Monday, February 4, 2008
A Heaping Helping of Hot Coal (Layali Beirut, 25-60 Steinway Street)
No part of the neighborhood seems more foreign to us than the stretch of Steinway Street below Astoria Boulevard, where the smell of shisha fills the air, all the bodegas sell hookah pipes, and awnings implore you to read the Holy Koran. Frankly, we were intimidated by the plethora of hookah cafes as we wandered around on a weekend night trying to choose a place. It seemed hard to believe that people could eat amid all that smoke, so thick that it hung visibly in the air and cast a gray pallor over everything we could see through the windows. Perusing the menus outside many of the cafes -- in many cases translated poorly out of Arabic -- did little to put us at ease. Roast pigeon? And we weren't entirely sure women were welcome in these places. They seemed very much the domain of Egyptian men, young and old, playing backgammon with mute ferocity.
We chose Layali Beirut, in part because it was lit with green and red neon, and because, inexplicably, it had a weirdly welcoming pirate statue posted by the entrance.
Once inside, the scent of tobacco was nearly overpowering. The place was full, and just about everyone was smoking hookahs. We felt conspicuous, but it was comforting to see that female customers were present; one table even consisted entirely of women, though they were not smoking. Considering our purpose, though, it was not reassuring that few seemed to be eating. The décor was eclectic to say the least, some kind of testimony to Lebanon's reputation as a cultural crossroads. There were Christian-themed paintings, bas reliefs, Islamic carved pattern work in the moldings and doorways, a vast array of bellows hanging from the walls, and Lebanese music videos flickering through the haze from flat-screen TVs. And the sea of plastic grapes hanging from the ceiling bordered on insanity.
A table had just been vacated as we entered, so we had somewhere to sit, but it took the waitress some heavy-duty work with Windex to get it clean. The amount of mess left by the previous customers seemed astonishing until we considered that they may have been there for several hours, what with the backgammon and all. Like most of the hookah cafes, there's no booze at Layali Beirut; most customers drank tea, Turkish coffee, or fruit juice -- one of us ordered something billed on the menu as "Mango4" (we couldn't decide if this was a typo). We decided to pass on the overpriced entrées and stick to the more reasonable appetizers.
The kibbeh, miniature fried footballs of minced lamb and bulgur, were tasty. We wish the waitress had given us a hint and suggested we order a side of tahini to go along with it, as is traditional and necessary -- they screamed out for something to moisten the palate, though the meat was tender enough. We also ordered what was essentially Lebanese home fries, cubed potatoes seasoned with coriander and heaps of cilantro.

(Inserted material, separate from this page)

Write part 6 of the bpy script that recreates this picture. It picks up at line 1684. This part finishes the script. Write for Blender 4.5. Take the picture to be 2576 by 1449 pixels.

Naturally, we ordered shisha as well. Not to wax too orientalist, but smoking from a hookah always inevitably feels somewhat exotic, and in this particular setting, it was especially so. We were most taken with the employee who walked through the crowded café carrying hot coals to restoke the hookahs. With his tin basket and iron tongs, he seemed quaintly medieval, an indentured manservant to some pasha in the wings. And we can hardly imagine what sort of fire pit the coals were being extracted from. But when the coals were refreshed, one could certainly draw smoke much more copiously, and the curious ritual did much to add to the occult feel of what we were doing. It made tobacco seem exciting all over again.
We never quite felt at ease in Layali Beirut, but that may have been because we had nothing by which to gauge our expectations. But it seems that if you could acclimate yourself to the smoke and could overcome the oddity of the environment -- two big ifs -- you could settle in and enjoy yourself at the café for an unbounded stretch of time. It's hard to condemn a culture in which men devote their evenings to smoking leisurely and gathering to play venerable board games, especially when we contrasted it with the dismal milieu at McCaffrey & Burke, which we visited later. There, an inebriated man tried to hug us while slobbering about the Super Bowl, and a group of drunken twenty-somethings stumble-danced with one another to the classic rock on the jukebox while one of them tried to show off her massage skills, bracing herself for leverage and getting her elbows involved. The sad, sunken faces at the bar are best left undescribed. It was depressing to realize that while we felt so alienated at Layali Beirut, these loutish, besotted slobs were, in fact, our people.
Price: $7 for hookah; food runs the gamut -- what we ordered seemed pricey for what it was.
Will we go again? No, but through no fault of Leyali Beirut's. We just need to work on our backgammon game.